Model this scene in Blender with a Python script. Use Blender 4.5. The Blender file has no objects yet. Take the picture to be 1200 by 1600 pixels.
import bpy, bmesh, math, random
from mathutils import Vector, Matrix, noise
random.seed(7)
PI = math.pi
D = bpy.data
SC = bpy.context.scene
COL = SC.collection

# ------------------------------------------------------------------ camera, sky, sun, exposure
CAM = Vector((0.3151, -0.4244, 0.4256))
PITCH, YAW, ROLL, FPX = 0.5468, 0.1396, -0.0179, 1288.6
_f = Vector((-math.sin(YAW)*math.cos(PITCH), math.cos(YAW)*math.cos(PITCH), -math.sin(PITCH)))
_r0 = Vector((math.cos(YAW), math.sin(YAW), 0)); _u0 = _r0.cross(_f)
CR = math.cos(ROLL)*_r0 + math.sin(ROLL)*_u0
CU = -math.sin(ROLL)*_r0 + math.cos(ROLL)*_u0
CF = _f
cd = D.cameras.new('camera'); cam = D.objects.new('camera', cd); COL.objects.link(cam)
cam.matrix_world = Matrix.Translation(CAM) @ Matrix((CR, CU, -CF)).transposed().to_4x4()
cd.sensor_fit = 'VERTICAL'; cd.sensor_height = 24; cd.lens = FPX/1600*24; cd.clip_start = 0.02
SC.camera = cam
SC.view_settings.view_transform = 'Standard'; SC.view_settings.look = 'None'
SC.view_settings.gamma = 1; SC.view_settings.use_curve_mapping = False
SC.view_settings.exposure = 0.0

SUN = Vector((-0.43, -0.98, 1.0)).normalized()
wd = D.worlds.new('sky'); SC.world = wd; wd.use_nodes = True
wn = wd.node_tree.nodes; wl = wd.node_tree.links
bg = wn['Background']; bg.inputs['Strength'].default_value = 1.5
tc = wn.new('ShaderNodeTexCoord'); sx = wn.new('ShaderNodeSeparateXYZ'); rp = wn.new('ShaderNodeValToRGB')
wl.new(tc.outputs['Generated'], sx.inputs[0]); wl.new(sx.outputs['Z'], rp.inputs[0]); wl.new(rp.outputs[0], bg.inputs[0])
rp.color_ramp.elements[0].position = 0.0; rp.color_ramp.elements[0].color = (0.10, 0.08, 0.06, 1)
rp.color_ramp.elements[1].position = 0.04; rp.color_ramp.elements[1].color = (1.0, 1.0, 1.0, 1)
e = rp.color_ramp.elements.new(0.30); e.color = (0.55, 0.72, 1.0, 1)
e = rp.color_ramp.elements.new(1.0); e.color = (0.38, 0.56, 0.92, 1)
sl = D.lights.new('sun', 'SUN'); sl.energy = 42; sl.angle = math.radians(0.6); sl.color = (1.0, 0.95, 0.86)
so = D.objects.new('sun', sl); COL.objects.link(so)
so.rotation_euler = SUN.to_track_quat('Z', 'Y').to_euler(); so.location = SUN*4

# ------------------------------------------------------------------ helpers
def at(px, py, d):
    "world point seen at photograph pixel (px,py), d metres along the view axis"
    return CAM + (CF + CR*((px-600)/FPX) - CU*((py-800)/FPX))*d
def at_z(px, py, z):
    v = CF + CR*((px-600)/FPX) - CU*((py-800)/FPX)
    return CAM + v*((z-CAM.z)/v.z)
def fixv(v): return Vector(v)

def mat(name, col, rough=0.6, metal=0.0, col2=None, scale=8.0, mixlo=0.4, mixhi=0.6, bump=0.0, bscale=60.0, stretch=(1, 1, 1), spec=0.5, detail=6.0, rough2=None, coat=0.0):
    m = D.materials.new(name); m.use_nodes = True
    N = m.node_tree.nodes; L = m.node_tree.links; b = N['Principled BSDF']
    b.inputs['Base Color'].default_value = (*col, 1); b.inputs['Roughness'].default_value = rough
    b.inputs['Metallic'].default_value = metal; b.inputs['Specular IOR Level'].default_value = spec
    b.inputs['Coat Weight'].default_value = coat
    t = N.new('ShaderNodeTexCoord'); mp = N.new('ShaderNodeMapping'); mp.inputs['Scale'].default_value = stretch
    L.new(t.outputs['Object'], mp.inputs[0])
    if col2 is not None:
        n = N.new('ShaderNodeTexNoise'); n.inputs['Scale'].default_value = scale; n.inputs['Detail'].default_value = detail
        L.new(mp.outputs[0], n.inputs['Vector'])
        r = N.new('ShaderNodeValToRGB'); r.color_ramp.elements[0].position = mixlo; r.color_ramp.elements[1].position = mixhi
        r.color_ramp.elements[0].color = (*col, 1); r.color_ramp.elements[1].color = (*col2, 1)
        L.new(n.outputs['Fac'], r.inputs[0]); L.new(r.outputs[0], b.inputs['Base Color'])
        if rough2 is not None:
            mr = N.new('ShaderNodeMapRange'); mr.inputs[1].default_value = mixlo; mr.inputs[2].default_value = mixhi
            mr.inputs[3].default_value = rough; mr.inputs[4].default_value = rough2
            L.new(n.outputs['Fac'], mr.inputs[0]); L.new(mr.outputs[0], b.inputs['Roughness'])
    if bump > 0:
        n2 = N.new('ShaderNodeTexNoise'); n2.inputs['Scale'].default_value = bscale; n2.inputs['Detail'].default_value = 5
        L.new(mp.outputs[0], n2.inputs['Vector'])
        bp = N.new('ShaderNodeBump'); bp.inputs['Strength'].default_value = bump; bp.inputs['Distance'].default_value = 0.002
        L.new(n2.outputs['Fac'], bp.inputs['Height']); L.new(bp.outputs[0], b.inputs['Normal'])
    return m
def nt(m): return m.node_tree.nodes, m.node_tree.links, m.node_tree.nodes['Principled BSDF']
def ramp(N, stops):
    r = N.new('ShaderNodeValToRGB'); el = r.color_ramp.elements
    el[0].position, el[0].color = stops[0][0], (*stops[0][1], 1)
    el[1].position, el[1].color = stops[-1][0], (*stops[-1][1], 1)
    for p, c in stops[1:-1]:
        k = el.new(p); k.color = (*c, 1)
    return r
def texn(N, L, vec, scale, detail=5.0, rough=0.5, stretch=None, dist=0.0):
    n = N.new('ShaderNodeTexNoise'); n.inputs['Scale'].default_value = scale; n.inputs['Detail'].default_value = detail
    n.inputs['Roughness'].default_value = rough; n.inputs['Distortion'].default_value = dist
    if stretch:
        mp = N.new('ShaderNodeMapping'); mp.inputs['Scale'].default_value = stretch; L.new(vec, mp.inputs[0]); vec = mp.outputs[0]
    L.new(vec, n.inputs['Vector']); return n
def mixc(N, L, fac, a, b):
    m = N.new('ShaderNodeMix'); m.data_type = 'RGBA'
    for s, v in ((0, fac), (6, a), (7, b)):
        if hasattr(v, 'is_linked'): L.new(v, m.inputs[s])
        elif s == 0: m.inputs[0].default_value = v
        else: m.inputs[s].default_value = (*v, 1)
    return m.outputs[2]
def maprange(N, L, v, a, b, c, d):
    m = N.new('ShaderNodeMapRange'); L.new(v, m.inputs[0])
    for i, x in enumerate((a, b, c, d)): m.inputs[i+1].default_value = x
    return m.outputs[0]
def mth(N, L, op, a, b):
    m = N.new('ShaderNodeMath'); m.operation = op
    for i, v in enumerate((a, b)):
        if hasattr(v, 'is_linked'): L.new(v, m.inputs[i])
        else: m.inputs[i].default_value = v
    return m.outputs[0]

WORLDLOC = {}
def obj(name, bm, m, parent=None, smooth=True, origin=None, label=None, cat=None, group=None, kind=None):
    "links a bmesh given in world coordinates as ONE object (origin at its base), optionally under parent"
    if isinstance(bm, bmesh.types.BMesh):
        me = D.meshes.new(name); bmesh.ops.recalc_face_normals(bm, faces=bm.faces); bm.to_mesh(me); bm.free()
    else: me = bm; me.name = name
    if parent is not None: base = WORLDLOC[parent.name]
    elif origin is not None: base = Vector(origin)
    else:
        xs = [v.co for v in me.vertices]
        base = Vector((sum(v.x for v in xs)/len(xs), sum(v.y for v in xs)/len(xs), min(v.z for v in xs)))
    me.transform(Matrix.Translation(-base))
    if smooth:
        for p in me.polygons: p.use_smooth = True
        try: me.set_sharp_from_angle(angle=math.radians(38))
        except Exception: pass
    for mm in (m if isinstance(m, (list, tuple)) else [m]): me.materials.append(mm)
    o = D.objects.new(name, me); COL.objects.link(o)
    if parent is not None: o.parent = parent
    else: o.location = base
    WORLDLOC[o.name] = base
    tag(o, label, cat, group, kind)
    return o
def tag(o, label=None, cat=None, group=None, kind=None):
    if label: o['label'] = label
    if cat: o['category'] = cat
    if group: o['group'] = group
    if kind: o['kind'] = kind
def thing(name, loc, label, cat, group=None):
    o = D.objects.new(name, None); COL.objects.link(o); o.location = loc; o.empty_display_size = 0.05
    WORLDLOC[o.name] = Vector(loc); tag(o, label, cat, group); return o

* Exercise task
From the opening line of the data above through the line that contains "COL = SC.collection", please print each line as it stands and only those lines.

* Written answer
Model this scene in Blender with a Python script. Use Blender 4.5. The Blender file has no objects yet. Take the picture to be 1200 by 1600 pixels.
import bpy, bmesh, math, random
from mathutils import Vector, Matrix, noise
random.seed(7)
PI = math.pi
D = bpy.data
SC = bpy.context.scene
COL = SC.collection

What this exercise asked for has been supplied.